Research

Conducting research is one of the most important parts of a political campaign and it may take a good amount of effort and time depending on the issue(s) at hand and how many people are contributing. You should have a Research list (or similar) to keep track of, discuss and store findings from your research. Below are some simple steps to conducting research for a specific campaign or issue, and following are some tips on how to conduct thorough research.

Simple steps for research when starting a political campaign

1.      You may need multiple people to conduct research depending on the extent that is necessary.

2.      Document your research, your findings, references etc. in a ‘master document’ (Google Drive is handy for this) and use that to form more coherent, digestible documents, statements, letters, social media posts etc. Always keep track of where you find information. Keep reference lists and make sure statements, posts, and other forms of content are well referenced.

3.      Find out what the media has said about this issue in the past and which journalists and companies covered the issue

4.      Get as much official data as possible from government websites and well-known organisations.

5.      Track changes to relevant laws and policies, which politicians made changes and which ones opposed the changes etc. and use state, federal and international law to suit your needs.

6.      Find out which politicians you need to lobby. Look on government websites at lists of members of Parliament to see which Minister portfolios are relevant enough to lobby and to get their contact information.

7.      What other people and groups are working on this issue or have worked on it in the past? What did they do and was it successful? What can you/your group learn from that?

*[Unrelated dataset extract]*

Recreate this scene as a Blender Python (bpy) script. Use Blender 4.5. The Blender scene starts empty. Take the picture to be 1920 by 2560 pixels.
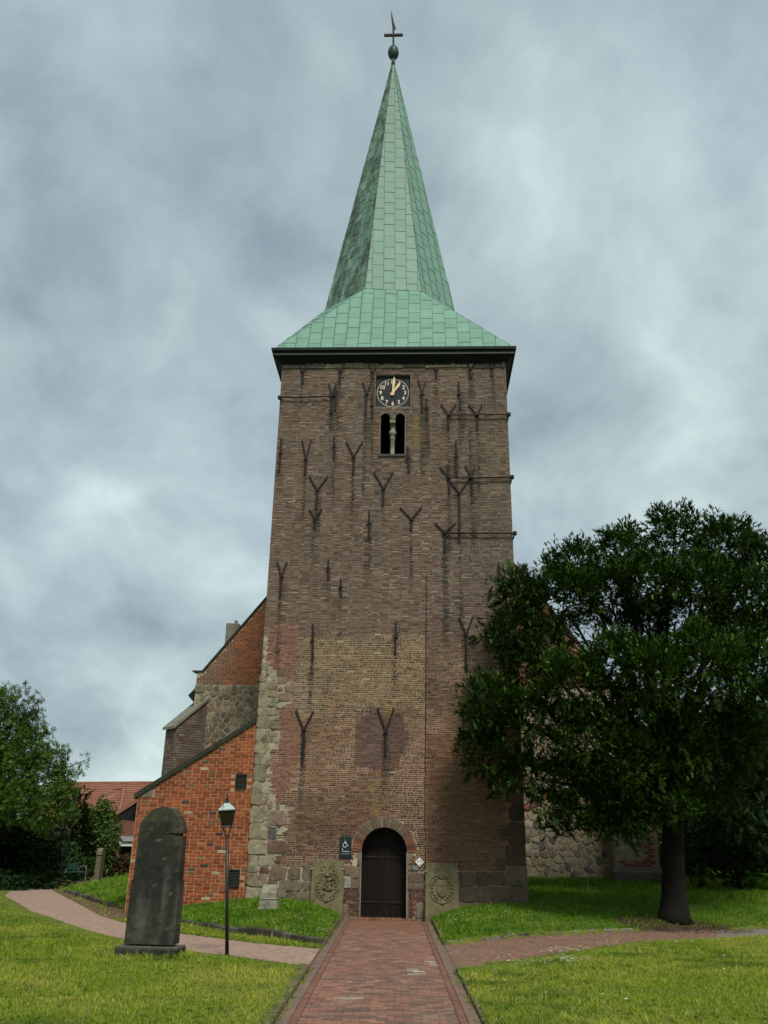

8.      Is anyone else currently working on the same issue? Can you work together (stakeholders)?

Research tips

When searching online for information, here are some tips to refine your searches and find the information you need:

1.      Using AND, OR & NOT (all caps) in combination with keywords refines searches. (i.e.: prisons AND women AND policies OR laws NOT men)

2.      Use “ “ (quotation marks) for strings of words that you want found together in search results (i.e.: “female prisoners in Western Australia”)

3.      Site:URL (no www., no http/, no spaces) does a search on a specified website (i.e.: www.correctiveservices.wa.gov.au becomes site:correctiveservices.wa.gov.au AND prisoners 2021 in search bar)

4.      If you are getting a pattern of results that you do not want, you can add -word at the end of your search text. For example, if my search for prisoners in 2021 in Western Australia was giving results for male prisoners, I would add -male at the end of my search to remove those specific results. There is no space between the – and the word.

5.      Hitting ‘control + F’ on your keyboard should make a search bar pop up on any page you are on (website, social media page, document etc.) so that you can do a keyword search.